PROBLEM: Return the records, each one exactly as written.

begin SUPPLIED MATERIAL

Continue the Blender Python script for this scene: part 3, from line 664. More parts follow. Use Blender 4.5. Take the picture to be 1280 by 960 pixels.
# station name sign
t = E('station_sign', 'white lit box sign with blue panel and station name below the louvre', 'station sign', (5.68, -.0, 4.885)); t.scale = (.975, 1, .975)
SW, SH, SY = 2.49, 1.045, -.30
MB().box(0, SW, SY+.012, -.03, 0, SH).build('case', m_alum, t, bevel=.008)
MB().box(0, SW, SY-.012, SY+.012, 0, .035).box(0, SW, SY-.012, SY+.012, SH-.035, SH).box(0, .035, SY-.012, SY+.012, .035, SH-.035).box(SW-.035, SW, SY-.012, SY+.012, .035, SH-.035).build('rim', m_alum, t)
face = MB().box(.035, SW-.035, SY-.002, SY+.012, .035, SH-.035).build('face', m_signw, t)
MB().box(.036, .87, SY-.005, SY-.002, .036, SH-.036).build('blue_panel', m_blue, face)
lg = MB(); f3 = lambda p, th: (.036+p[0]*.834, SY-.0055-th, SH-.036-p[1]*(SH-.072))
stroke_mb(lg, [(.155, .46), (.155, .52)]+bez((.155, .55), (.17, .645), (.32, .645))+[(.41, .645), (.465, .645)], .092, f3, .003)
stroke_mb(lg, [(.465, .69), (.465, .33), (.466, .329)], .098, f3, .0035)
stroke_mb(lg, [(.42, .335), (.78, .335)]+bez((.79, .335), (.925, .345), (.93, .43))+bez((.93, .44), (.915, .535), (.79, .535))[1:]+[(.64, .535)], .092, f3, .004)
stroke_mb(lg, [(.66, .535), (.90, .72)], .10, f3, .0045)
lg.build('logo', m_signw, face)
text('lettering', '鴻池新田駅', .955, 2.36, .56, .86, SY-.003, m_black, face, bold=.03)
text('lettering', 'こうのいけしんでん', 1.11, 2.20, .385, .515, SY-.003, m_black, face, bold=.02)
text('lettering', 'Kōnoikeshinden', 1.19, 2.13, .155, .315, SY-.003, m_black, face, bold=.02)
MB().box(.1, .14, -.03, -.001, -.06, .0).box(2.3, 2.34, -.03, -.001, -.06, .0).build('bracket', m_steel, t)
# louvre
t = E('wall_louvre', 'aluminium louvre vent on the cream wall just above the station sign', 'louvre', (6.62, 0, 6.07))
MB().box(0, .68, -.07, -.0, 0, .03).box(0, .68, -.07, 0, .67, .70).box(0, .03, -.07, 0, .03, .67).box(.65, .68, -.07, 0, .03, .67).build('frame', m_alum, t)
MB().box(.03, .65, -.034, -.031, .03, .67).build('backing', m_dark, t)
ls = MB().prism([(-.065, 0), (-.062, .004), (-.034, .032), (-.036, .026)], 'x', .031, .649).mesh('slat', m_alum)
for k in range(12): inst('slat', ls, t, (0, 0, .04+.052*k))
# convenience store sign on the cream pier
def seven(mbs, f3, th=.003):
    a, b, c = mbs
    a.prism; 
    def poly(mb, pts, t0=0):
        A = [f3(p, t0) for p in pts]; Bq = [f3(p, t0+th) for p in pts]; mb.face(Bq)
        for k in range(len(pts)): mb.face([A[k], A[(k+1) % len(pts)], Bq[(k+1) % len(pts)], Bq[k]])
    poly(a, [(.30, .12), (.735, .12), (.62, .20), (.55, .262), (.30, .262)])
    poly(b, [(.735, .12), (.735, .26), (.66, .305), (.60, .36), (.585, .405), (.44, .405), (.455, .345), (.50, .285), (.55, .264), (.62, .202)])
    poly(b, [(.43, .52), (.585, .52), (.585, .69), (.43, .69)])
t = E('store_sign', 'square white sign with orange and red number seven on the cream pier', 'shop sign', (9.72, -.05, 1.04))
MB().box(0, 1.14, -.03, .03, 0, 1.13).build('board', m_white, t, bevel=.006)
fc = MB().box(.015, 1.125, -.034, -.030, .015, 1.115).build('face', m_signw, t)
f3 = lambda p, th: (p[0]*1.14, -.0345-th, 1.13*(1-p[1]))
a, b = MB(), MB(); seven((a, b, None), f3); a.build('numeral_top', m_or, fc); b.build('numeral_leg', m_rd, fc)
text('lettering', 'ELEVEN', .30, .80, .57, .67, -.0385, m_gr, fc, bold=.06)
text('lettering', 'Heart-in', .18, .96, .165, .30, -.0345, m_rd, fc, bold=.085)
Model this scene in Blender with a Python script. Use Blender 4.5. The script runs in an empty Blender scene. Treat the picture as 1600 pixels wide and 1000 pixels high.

end SUPPLIED MATERIAL

ANSWER BELOW:
Continue the Blender Python script for this scene: part 3, from line 664. More parts follow. Use Blender 4.5. Take the picture to be 1280 by 960 pixels.
# station name sign
t = E('station_sign', 'white lit box sign with blue panel and station name below the louvre', 'station sign', (5.68, -.0, 4.885)); t.scale = (.975, 1, .975)
SW, SH, SY = 2.49, 1.045, -.30
MB().box(0, SW, SY+.012, -.03, 0, SH).build('case', m_alum, t, bevel=.008)
MB().box(0, SW, SY-.012, SY+.012, 0, .035).box(0, SW, SY-.012, SY+.012, SH-.035, SH).box(0, .035, SY-.012, SY+.012, .035, SH-.035).box(SW-.035, SW, SY-.012, SY+.012, .035, SH-.035).build('rim', m_alum, t)
face = MB().box(.035, SW-.035, SY-.002, SY+.012, .035, SH-.035).build('face', m_signw, t)
MB().box(.036, .87, SY-.005, SY-.002, .036, SH-.036).build('blue_panel', m_blue, face)
lg = MB(); f3 = lambda p, th: (.036+p[0]*.834, SY-.0055-th, SH-.036-p[1]*(SH-.072))
stroke_mb(lg, [(.155, .46), (.155, .52)]+bez((.155, .55), (.17, .645), (.32, .645))+[(.41, .645), (.465, .645)], .092, f3, .003)
stroke_mb(lg, [(.465, .69), (.465, .33), (.466, .329)], .098, f3, .0035)
stroke_mb(lg, [(.42, .335), (.78, .335)]+bez((.79, .335), (.925, .345), (.93, .43))+bez((.93, .44), (.915, .535), (.79, .535))[1:]+[(.64, .535)], .092, f3, .004)
stroke_mb(lg, [(.66, .535), (.90, .72)], .10, f3, .0045)
lg.build('logo', m_signw, face)
text('lettering', '鴻池新田駅', .955, 2.36, .56, .86, SY-.003, m_black, face, bold=.03)
text('lettering', 'こうのいけしんでん', 1.11, 2.20, .385, .515, SY-.003, m_black, face, bold=.02)
text('lettering', 'Kōnoikeshinden', 1.19, 2.13, .155, .315, SY-.003, m_black, face, bold=.02)
MB().box(.1, .14, -.03, -.001, -.06, .0).box(2.3, 2.34, -.03, -.001, -.06, .0).build('bracket', m_steel, t)
# louvre
t = E('wall_louvre', 'aluminium louvre vent on the cream wall just above the station sign', 'louvre', (6.62, 0, 6.07))
MB().box(0, .68, -.07, -.0, 0, .03).box(0, .68, -.07, 0, .67, .70).box(0, .03, -.07, 0, .03, .67).box(.65, .68, -.07, 0, .03, .67).build('frame', m_alum, t)
MB().box(.03, .65, -.034, -.031, .03, .67).build('backing', m_dark, t)
ls = MB().prism([(-.065, 0), (-.062, .004), (-.034, .032), (-.036, .026)], 'x', .031, .649).mesh('slat', m_alum)
for k in range(12): inst('slat', ls, t, (0, 0, .04+.052*k))
# convenience store sign on the cream pier
def seven(mbs, f3, th=.003):
    a, b, c = mbs
    a.prism; 
    def poly(mb, pts, t0=0):
        A = [f3(p, t0) for p in pts]; Bq = [f3(p, t0+th) for p in pts]; mb.face(Bq)
        for k in range(len(pts)): mb.face([A[k], A[(k+1) % len(pts)], Bq[(k+1) % len(pts)], Bq[k]])
    poly(a, [(.30, .12), (.735, .12), (.62, .20), (.55, .262), (.30, .262)])
    poly(b, [(.735, .12), (.735, .26), (.66, .305), (.60, .36), (.585, .405), (.44, .405), (.455, .345), (.50, .285), (.55, .264), (.62, .202)])
    poly(b, [(.43, .52), (.585, .52), (.585, .69), (.43, .69)])
t = E('store_sign', 'square white sign with orange and red number seven on the cream pier', 'shop sign', (9.72, -.05, 1.04))
MB().box(0, 1.14, -.03, .03, 0, 1.13).build('board', m_white, t, bevel=.006)
fc = MB().box(.015, 1.125, -.034, -.030, .015, 1.115).build('face', m_signw, t)
f3 = lambda p, th: (p[0]*1.14, -.0345-th, 1.13*(1-p[1]))
a, b = MB(), MB(); seven((a, b, None), f3); a.build('numeral_top', m_or, fc); b.build('numeral_leg', m_rd, fc)
text('lettering', 'ELEVEN', .30, .80, .57, .67, -.0385, m_gr, fc, bold=.06)
text('lettering', 'Heart-in', .18, .96, .165, .30, -.0345, m_rd, fc, bold=.085)
Model this scene in Blender with a Python script. Use Blender 4.5. The script runs in an empty Blender scene. Treat the picture as 1600 pixels wide and 1000 pixels high.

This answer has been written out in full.